**Short task:** Copy from the first line below down to and including the line with "from mathutils.geometry import". Skip the pictures.

[start Data extract]

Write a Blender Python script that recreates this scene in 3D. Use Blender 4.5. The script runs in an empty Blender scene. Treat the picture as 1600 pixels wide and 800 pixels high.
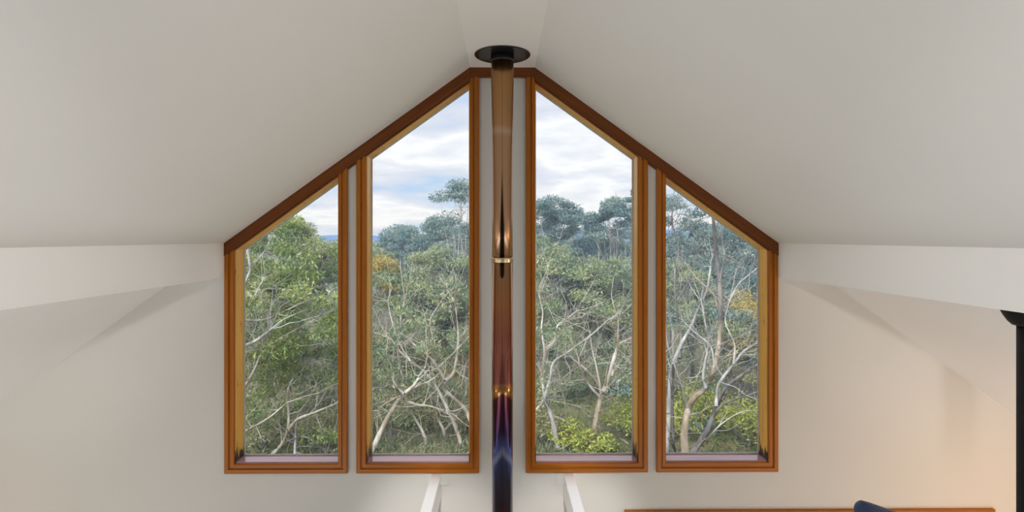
import bpy, bmesh, math, random
import numpy as np
from mathutils import Vector, Matrix
from mathutils.geometry import tessellate_polygon

random.seed(7)
SC = bpy.context.scene
COL = SC.collection
PI = math.pi

# ------------------------------------------------------------------ render look
SC.view_settings.view_transform = 'Standard'
SC.view_settings.look = 'None'
SC.view_settings.gamma = 1.0
SC.view_settings.exposure = 0.0
SC.view_settings.use_curve_mapping = False
SC.cycles.use_denoising = True
SC.cycles.max_bounces = 10
SC.cycles.diffuse_bounces = 6
SC.cycles.glossy_bounces = 4
SC.cycles.transparent_max_bounces = 12
SC.cycles.sample_clamp_indirect = 6.0
SC.cycles.caustics_reflective = False
SC.cycles.caustics_refractive = False

# ------------------------------------------------------------------ camera
EYE = Vector((0.0, -4.445, 4.2))
FPX, YAW, CX, CY = 889.0, math.radians(0.5), 792.8, 371.0
cam = bpy.data.cameras.new('camera')
cam.sensor_width = 36.0
cam.lens = FPX * 36.0 / 1600.0
cam.shift_x = (800 - CX) / 1600.0
cam.shift_y = -(400 - CY) / 1600.0
cam.clip_start, cam.clip_end = 0.05, 2000
camo = bpy.data.objects.new('camera', cam)
camo.location = EYE
camo.rotation_euler = (PI / 2, 0, -YAW)
COL.objects.link(camo)
SC.camera = camo

_F = Vector((math.sin(YAW), math.cos(YAW), 0)); _R = Vector((math.cos(YAW), -math.sin(YAW), 0))
def P(px, py, d):
    """survey point: where the sight line through a spot of the view is d metres in front of the camera"""
    r = _F + _R * ((px - CX) / FPX) + Vector((0, 0, (CY - py) / FPX))
    return EYE + r * (d / r.y)

# ------------------------------------------------------------------ object helpers
def tag(o, label=None, cat=None, group=None, kind=None):
    if label: o['label'] = label
    if cat: o['category'] = cat
    if group: o['group'] = group
    if kind: o['kind'] = kind
    return o

def empty(name, loc, label=None, cat=None, group=None, kind=None):
    o = bpy.data.objects.new(name, None)
    o.empty_display_size = 0.1
    o.location = loc
    COL.objects.link(o)
    return tag(o, label, cat, group, kind)

def put(name, bm, mat, parent=None, smooth=False, recalc=True):
    """world-space bmesh -> one mesh object (kept in place under its parent)"""
    if recalc:
        bmesh.ops.recalc_face_normals(bm, faces=bm.faces[:])
    me = bpy.data.meshes.new(name)
    bm.to_mesh(me); bm.free()
    return link(name, me, mat, parent, smooth)

def link(name, me, mat, parent=None, smooth=False):
    if smooth:
        me.polygons.foreach_set('use_smooth', [True] * len(me.polygons))
    me.materials.append(mat)
    o = bpy.data.objects.new(name, me)
    COL.objects.link(o)
    if parent is not None:
        o.parent = parent
        off = Vector((0, 0, 0)); p = parent
        while p is not None:
            off = off + p.location; p = p.parent
        me.transform(Matrix.Translation(-off))
    return o

def box(bm, x0, x1, y0, y1, z0, z1, bev=0.0):
    v = [bm.verts.new((x, y, z)) for x in (x0, x1) for y in (y0, y1) for z in (z0, z1)]
    f = []
    for a in ((0, 1, 3, 2), (4, 6, 7, 5), (0, 4, 5, 1), (2, 3, 7, 6), (0, 2, 6, 4), (1, 5, 7, 3)):
        f.append(bm.faces.new([v[i] for i in a]))
    if bev:
        bmesh.ops.bevel(bm, geom=list({e for q in f for e in q.edges}), offset=bev, segments=2, affect='EDGES', clamp_overlap=True)

def prism_y(bm, poly, y0, y1):
    """polygon in (x, z) extruded along y"""
    a = [bm.verts.new((x, y0, z)) for x, z in poly]
    b = [bm.verts.new((x, y1, z)) for x, z in poly]
    n = len(poly)
    bm.faces.new(a); bm.faces.new(b[::-1])
    for i in range(n):
        j = (i + 1) % n
        bm.faces.new((a[i], b[i], b[j], a[j]))

def lathe(bm, prof, cx, cy, seg=48, cap=True):
    rings = []
    for r, z in prof:
        rings.append([bm.verts.new((cx + r * math.cos(2 * PI * k / seg), cy + r * math.sin(2 * PI * k / seg), z)) for k in range(seg)])
    for a, b in zip(rings, rings[1:]):
        for k in range(seg):
            j = (k + 1) % seg
            bm.faces.new((a[k], a[j], b[j], b[k]))
    if cap:
        bm.faces.new(rings[0][::-1]); bm.faces.new(rings[-1])

# ------------------------------------------------------------------ node helpers
def new_mat(name):
    m = bpy.data.materials.new(name); m.use_nodes = True
    nt = m.node_tree
    b = nt.nodes.get('Principled BSDF')
    return m, nt, b

def N(nt, typ, **kw):
    n = nt.nodes.new(typ)
    for k, v in kw.items():
        if k in n.inputs: n.inputs[k].default_value = v
        else: setattr(n, k, v)
    return n

def ramp(nt, stops, interp='LINEAR'):
    r = nt.nodes.new('ShaderNodeValToRGB')
    e = r.color_ramp.elements
    r.color_ramp.interpolation = interp
    while len(e) < len(stops): e.new(0.5)
    for q, (p, c) in zip(e, stops):
        q.position = p; q.color = (c[0], c[1], c[2], 1)
    return r

def L(nt, a, b): nt.links.new(a, b)

def paint(name, col, rough=0.6, bump=0.02):
    m, nt, b = new_mat(name)
    tc = N(nt, 'ShaderNodeTexCoord')
    n = N(nt, 'ShaderNodeTexNoise'); n.inputs['Scale'].default_value = 1.3; n.inputs['Detail'].default_value = 4
    L(nt, tc.outputs['Object'], n.inputs['Vector'])
    r = ramp(nt, [(0.3, [c * 0.985 for c in col]), (0.7, col)])
    L(nt, n.outputs['Fac'], r.inputs['Fac']); L(nt, r.outputs['Color'], b.inputs['Base Color'])
    n2 = N(nt, 'ShaderNodeTexNoise'); n2.inputs['Scale'].default_value = 220
    L(nt, tc.outputs['Object'], n2.inputs['Vector'])
    bp = N(nt, 'ShaderNodeBump'); bp.inputs['Strength'].default_value = bump; bp.inputs['Distance'].default_value = 0.002
    L(nt, n2.outputs['Fac'], bp.inputs['Height']); L(nt, bp.outputs['Normal'], b.inputs['Normal'])
    b.inputs['Roughness'].default_value = rough
    b.inputs['Specular IOR Level'].default_value = 0.25
    return m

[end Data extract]

**Task result:**
Write a Blender Python script that recreates this scene in 3D. Use Blender 4.5. The script runs in an empty Blender scene. Treat the picture as 1600 pixels wide and 800 pixels high.
import bpy, bmesh, math, random
import numpy as np
from mathutils import Vector, Matrix
from mathutils.geometry import tessellate_polygon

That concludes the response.